Red Giant!…A fundamental policy of the Laogai states that ‘forced labor is a means toward the goal of thought reform’…Organ harvesting!…We cannot condemn the evil actions of the Nazi concentration camps and the Soviet Gulag while we ignore the continuing brutality of the Laogai.

Then in 2002 China entered the World Trade Organization, whereupon even this shrill searchlighting disappeared from our shores. Al-Jazeera takes a more serious tone, but still includes indictments like “state-sponsored slavery” and compares the face of slavery past (woodcuts of African-Americans chained at the neck) to the face of slavery today (Homer Simpson slippers made in a laogai). It’s a well-done piece rich with facts; I took an envelope-back of notes while sitting on my Chinese-made couch (don’t ask). Among the gems:

In 2010 U.S. imported $250B worth of goods from China…3-5,000,000 people are in laogai at any time (www.laogaimuseum.org)…laojiao means “reeducation through labor”…Chinese saying: “Laogai is dark and laojiao is bitter”…”Abigail” was charged with worshiping in an unlicensed Christian church (“disturbing order and security of society”) and made Christmas lights during her sentence  in the laogai…The EU lacks even the token protections of the U.S., importing $355B USD yearly from China, without a single law or regulation covering laogai products.

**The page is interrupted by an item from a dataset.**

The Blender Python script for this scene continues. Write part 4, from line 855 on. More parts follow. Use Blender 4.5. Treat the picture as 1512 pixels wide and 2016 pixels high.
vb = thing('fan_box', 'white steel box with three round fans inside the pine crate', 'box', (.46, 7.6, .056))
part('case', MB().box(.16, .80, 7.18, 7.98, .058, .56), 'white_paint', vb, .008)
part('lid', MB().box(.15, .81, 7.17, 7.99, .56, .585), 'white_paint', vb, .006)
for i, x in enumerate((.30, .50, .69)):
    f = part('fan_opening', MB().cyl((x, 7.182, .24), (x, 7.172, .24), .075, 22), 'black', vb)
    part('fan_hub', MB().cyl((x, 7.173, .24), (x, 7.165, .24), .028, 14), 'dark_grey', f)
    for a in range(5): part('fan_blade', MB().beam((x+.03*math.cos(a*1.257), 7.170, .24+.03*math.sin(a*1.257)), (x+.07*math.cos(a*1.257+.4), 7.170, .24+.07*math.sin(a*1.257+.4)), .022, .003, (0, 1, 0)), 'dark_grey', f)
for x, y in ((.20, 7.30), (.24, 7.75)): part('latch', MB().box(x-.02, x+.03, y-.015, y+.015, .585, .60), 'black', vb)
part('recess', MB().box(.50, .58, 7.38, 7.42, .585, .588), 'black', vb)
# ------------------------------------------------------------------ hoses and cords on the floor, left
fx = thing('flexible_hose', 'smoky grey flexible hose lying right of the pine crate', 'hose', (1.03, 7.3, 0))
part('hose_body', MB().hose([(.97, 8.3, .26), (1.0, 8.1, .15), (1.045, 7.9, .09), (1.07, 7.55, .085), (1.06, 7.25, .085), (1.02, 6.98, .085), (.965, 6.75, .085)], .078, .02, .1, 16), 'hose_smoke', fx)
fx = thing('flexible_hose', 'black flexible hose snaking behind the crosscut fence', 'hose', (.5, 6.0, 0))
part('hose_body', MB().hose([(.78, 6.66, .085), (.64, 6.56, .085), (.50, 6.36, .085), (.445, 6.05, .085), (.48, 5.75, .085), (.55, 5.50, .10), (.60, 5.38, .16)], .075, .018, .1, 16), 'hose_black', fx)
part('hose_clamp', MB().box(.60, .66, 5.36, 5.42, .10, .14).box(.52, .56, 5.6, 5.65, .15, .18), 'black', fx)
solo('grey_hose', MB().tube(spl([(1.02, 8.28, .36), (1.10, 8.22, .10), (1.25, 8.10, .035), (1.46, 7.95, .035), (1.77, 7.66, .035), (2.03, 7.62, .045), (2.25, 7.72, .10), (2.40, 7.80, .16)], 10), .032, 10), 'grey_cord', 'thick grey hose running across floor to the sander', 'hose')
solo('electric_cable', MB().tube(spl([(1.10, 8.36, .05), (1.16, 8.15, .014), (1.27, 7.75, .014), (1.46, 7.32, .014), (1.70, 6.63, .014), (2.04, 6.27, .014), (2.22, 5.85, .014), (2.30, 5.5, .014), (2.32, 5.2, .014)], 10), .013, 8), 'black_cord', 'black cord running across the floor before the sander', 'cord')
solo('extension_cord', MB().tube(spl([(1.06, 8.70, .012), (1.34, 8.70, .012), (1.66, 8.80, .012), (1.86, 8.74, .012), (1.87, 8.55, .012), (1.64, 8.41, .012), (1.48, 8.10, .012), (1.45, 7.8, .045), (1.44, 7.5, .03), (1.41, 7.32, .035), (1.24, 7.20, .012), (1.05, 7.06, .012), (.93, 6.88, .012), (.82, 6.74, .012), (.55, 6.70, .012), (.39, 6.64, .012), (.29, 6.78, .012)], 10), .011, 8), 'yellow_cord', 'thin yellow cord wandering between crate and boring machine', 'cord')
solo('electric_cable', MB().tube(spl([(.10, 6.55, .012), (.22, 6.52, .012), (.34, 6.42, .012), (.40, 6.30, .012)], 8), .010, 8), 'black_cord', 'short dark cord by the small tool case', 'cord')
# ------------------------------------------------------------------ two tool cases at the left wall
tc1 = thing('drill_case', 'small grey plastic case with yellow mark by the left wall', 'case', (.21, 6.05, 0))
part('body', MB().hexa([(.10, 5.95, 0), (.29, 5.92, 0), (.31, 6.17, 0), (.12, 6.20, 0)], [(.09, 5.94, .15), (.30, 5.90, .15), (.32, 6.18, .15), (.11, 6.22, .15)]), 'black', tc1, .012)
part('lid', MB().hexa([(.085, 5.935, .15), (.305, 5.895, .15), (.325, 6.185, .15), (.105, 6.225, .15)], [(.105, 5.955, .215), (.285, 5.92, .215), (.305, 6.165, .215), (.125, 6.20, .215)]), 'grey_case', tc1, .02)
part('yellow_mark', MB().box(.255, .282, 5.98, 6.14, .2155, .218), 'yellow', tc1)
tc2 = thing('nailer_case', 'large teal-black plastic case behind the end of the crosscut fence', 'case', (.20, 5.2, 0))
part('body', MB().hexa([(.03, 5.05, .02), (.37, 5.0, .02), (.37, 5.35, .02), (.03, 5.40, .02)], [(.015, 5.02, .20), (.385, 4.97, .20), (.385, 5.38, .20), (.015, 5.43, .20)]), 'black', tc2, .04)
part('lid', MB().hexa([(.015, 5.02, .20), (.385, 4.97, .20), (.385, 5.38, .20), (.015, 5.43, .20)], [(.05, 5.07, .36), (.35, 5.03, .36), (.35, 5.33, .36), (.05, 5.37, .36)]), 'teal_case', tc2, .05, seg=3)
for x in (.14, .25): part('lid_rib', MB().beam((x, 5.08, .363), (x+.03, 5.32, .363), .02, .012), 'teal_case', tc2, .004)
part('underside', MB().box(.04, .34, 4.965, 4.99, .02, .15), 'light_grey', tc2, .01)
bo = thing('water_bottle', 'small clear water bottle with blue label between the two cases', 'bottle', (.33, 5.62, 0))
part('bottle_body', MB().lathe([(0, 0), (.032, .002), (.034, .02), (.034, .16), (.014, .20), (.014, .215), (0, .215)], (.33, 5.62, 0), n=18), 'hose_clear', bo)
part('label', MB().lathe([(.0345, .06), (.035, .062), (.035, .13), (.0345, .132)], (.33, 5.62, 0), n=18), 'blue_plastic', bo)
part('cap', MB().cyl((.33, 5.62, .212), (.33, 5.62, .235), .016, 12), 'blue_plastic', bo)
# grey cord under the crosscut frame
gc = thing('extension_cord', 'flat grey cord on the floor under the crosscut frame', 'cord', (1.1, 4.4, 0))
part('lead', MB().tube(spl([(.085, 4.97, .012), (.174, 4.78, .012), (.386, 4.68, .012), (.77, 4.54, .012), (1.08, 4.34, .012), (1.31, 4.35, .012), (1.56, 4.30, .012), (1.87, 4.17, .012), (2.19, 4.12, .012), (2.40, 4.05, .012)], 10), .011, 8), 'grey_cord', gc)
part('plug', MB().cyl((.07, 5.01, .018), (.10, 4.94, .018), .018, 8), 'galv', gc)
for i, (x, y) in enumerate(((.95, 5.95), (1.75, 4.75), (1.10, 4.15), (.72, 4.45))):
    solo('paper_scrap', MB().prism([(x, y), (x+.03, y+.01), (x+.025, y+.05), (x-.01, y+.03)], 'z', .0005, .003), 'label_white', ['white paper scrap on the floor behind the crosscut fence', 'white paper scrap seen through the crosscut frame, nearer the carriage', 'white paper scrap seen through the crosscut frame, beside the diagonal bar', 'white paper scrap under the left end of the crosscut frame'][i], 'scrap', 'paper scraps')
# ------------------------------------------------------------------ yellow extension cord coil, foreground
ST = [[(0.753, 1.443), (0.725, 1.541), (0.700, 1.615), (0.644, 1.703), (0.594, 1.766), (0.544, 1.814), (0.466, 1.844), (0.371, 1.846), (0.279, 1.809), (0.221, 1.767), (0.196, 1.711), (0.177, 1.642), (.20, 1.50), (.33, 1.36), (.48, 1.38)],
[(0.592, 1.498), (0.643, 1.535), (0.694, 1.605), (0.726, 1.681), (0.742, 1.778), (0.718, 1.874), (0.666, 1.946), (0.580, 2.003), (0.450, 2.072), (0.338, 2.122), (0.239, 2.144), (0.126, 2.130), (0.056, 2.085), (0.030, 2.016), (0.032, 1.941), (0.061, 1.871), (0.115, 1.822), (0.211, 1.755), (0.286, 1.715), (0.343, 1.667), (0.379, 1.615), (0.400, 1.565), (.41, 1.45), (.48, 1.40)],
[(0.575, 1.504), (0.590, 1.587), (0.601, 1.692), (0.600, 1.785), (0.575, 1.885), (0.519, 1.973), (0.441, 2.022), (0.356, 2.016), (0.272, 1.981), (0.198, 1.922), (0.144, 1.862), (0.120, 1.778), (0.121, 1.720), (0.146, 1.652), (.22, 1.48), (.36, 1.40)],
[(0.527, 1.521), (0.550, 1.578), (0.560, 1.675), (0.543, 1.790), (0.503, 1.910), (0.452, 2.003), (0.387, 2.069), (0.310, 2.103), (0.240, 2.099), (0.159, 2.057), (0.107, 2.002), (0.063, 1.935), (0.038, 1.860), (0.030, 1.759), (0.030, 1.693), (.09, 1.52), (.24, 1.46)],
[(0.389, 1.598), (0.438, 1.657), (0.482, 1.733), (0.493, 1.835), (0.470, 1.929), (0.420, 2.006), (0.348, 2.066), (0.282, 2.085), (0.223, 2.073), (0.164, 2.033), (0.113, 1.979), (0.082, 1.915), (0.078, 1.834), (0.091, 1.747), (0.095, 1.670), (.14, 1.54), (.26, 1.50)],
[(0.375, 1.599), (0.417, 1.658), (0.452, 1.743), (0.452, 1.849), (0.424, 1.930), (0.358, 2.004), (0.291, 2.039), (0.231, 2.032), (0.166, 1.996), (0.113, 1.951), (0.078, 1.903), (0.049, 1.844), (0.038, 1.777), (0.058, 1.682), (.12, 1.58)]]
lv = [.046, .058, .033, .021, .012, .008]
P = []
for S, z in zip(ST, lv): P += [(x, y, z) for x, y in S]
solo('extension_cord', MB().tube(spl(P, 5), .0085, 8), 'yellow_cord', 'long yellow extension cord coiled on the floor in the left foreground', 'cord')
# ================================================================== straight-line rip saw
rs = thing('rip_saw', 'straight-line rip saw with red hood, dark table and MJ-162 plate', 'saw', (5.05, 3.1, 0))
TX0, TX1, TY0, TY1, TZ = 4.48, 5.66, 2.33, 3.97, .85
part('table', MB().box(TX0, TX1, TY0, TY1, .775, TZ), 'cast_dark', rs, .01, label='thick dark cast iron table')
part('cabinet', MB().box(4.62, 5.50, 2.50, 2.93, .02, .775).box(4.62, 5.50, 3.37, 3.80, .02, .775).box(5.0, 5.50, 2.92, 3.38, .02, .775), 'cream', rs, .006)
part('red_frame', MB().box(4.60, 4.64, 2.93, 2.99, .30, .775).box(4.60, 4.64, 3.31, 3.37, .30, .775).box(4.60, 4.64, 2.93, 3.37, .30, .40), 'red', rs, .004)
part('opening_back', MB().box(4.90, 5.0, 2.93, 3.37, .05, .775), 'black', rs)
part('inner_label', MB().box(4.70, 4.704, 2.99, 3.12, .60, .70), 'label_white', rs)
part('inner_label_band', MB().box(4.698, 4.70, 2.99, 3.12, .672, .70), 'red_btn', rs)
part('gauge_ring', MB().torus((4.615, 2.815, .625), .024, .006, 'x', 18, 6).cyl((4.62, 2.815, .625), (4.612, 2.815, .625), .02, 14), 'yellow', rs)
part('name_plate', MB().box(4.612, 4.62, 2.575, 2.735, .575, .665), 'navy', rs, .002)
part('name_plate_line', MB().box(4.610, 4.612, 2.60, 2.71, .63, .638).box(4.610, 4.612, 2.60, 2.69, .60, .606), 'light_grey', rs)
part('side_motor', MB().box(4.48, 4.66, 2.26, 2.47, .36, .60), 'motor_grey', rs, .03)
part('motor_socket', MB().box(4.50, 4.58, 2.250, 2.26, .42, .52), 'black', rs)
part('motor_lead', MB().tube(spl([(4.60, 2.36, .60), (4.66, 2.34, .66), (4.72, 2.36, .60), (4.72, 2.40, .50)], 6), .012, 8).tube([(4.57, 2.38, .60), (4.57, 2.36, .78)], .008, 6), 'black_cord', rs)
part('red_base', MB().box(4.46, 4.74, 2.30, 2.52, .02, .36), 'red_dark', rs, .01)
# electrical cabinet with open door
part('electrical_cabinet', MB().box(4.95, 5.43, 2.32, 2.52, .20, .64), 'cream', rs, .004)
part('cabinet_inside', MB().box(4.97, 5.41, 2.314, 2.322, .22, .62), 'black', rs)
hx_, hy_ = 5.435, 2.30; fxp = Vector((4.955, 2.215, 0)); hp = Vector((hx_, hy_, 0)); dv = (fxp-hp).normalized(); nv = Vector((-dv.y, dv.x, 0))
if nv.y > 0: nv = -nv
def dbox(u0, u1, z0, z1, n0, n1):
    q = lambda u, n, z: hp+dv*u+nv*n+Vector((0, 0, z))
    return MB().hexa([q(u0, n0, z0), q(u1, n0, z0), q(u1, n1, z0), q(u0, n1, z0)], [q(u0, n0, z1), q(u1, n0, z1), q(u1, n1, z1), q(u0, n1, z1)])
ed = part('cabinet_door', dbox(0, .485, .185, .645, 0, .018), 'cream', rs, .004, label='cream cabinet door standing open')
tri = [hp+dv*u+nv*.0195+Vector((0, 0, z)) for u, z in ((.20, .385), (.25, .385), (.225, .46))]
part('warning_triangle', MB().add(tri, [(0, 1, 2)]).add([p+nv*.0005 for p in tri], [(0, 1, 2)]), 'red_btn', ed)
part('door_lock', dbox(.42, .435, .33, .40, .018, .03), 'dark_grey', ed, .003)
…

“WHAT IS TO BE DONE?” one asks, but maybe not in caps. I can only offer what I did by way of suggestion. This year I’ve found refurnishing my wardrobe very liberating, as I did so entirely with vintage, surplus and U.S.-made items, often military or workwear. (No one can tell the difference anymore since designers have been jacking designs from utility clothing for decades.) I bought a grip of stuff from Etsy where other makers like myself are, and some Made in USA items, and for the first time in memory feel proud of my holiday shopping. None of it supports the slavery of which I am the sworn enemy’s scion.

If you live in a food desert, where all your subsistence shopping must take place at a Wal-Mart, you’ll have to use the Internet, which I did for all of this shopping because I live in BoxStoreTon, a stripmalled suburb of New York City. These are a few of the items I and a like-minded friend found with an hour’s effort, and we’re proud to say we didn’t go Doorbusters or pepper-spray anyone to get them.

  • A hummingbird feeder designed, tooled & molded in the U.S. The unusual design (54 ports simulate real flowers!) may survive the brutal Arizona sun and make my mum smile.
  • A snakewood and gold-plated letter opener to replace the clunky, tatty one used by her father-in-law. The wood is from Surinam, but this is Our America anyway.
  • A nuno felted scarf for her mother-in-law, who will doubtless appreciate the drape and textures of this silk gauze fused with wool felt.
  • A wall-pocket fused glass vase that a girl I’m interested in will love, because she loves essential oils and this is the perfect way to decorate a wall while diffusing rosemary fragrance throughout a small room.
  • A glass-tile photo-applique pendant of Chicago’s skyline which will remind same girl of Chicago, the only other place in America she knows well, and which she often misses. It looks even better in real life.
  • An daunting oatmeal cowl scarf  with handmade zebrawood buttons (which had better be made by the same women in Brooklyn…). Its versatility is part of its charm.
  • You might also consider a hammock from Twin Oaks, an intentional community of 100 people in rural Virginia who have been exemplifying horizontal democracy since 1967…Nowadays, there’s a waiting list to join.